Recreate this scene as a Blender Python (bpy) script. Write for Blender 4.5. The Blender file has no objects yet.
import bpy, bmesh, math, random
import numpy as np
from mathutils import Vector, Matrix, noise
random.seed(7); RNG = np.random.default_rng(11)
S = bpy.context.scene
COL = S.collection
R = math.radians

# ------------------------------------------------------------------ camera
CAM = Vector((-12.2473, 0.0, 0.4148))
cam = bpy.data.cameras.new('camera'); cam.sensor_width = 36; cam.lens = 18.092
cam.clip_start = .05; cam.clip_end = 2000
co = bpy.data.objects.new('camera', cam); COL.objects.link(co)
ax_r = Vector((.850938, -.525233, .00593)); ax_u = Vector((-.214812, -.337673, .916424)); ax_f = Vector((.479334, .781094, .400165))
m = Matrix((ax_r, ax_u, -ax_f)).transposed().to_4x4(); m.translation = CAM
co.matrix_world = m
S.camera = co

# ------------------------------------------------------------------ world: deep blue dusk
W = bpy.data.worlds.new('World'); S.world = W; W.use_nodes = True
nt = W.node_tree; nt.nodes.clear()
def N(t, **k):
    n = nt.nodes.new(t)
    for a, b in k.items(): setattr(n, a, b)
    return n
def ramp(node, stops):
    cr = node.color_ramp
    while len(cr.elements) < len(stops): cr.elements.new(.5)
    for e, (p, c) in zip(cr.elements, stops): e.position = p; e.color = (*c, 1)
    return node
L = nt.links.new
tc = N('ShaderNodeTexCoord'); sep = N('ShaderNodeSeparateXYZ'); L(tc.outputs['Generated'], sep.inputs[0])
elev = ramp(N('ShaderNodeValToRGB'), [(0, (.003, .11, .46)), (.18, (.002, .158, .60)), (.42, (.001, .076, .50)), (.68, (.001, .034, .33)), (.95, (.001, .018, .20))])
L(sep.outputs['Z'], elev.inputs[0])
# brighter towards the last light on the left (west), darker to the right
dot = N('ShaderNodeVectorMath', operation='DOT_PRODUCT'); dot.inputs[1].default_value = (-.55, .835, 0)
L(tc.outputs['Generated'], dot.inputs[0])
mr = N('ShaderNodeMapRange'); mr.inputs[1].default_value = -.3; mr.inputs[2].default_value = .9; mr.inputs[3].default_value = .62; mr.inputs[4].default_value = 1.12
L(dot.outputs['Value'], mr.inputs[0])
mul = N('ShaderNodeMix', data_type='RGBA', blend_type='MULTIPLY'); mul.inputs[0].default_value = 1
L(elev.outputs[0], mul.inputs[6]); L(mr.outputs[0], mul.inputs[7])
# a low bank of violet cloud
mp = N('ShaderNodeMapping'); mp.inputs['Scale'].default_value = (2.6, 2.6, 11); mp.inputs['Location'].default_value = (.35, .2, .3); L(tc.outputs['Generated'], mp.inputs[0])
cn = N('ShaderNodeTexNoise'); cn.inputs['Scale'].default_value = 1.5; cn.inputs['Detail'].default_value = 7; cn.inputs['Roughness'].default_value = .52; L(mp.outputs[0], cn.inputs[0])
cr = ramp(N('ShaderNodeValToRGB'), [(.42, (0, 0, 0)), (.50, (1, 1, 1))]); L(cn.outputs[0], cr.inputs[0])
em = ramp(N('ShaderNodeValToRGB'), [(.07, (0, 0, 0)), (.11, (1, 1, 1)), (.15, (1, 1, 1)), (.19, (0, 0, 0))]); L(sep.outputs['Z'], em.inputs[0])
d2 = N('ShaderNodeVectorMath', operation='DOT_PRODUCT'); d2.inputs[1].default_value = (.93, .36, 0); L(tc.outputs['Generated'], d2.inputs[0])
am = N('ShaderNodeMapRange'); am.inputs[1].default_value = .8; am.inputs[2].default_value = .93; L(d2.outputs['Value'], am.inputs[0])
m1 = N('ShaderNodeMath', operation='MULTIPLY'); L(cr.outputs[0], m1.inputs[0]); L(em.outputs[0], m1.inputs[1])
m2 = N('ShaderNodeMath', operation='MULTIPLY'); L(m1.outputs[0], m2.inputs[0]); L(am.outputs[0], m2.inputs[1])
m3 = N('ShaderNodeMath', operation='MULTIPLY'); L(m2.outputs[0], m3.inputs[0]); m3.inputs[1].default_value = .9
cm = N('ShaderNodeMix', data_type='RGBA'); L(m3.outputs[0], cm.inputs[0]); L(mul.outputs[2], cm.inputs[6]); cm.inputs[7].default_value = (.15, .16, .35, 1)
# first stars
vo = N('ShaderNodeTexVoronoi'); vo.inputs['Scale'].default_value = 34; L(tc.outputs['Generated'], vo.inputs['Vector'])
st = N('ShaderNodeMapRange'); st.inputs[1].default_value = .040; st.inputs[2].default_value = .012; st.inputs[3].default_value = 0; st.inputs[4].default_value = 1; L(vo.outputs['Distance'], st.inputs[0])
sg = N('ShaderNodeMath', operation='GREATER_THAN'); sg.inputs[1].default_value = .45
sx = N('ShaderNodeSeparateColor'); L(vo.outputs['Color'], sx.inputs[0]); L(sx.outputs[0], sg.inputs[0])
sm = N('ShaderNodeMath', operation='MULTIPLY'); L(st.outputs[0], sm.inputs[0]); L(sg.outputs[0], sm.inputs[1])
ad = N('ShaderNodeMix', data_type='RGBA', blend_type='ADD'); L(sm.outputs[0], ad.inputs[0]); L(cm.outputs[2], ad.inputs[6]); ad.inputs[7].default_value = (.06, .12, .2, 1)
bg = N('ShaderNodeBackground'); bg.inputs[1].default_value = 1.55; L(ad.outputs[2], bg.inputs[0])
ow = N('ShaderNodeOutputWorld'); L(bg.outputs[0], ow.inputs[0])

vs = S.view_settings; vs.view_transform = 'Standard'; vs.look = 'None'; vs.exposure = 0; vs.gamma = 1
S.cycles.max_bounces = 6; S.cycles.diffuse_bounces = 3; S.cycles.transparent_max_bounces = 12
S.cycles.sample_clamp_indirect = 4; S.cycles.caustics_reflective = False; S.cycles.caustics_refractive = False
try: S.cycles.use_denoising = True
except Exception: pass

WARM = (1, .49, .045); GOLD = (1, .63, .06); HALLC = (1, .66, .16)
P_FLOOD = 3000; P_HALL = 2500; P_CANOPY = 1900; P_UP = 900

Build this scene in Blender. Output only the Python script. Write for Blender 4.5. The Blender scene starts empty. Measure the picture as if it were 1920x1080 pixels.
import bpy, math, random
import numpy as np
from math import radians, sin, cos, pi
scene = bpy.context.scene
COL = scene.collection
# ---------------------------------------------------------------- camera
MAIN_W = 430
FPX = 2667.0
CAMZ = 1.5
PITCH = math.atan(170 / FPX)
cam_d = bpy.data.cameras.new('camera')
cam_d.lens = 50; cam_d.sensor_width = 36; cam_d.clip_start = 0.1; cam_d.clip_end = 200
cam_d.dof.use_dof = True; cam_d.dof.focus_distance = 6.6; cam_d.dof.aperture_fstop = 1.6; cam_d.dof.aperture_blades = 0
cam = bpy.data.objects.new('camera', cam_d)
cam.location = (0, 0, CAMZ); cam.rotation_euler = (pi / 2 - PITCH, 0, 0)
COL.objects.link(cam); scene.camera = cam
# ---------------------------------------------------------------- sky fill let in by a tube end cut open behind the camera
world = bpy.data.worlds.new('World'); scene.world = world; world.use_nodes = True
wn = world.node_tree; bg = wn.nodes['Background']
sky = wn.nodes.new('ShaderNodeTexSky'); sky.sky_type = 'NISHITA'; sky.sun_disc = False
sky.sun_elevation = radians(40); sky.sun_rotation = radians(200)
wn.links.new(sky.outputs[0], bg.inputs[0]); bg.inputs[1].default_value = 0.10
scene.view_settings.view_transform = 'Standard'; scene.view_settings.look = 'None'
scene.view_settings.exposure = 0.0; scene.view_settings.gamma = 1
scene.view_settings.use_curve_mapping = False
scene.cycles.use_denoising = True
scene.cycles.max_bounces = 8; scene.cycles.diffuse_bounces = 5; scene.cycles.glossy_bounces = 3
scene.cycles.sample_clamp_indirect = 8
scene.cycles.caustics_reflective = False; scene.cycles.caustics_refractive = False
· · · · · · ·
Task directions: Print the records above verbatim from their first line to the line containing "R = math.radians", both included, and stop there.

Answer to this problem:
Recreate this scene as a Blender Python (bpy) script. Write for Blender 4.5. The Blender file has no objects yet.
import bpy, bmesh, math, random
import numpy as np
from mathutils import Vector, Matrix, noise
random.seed(7); RNG = np.random.default_rng(11)
S = bpy.context.scene
COL = S.collection
R = math.radians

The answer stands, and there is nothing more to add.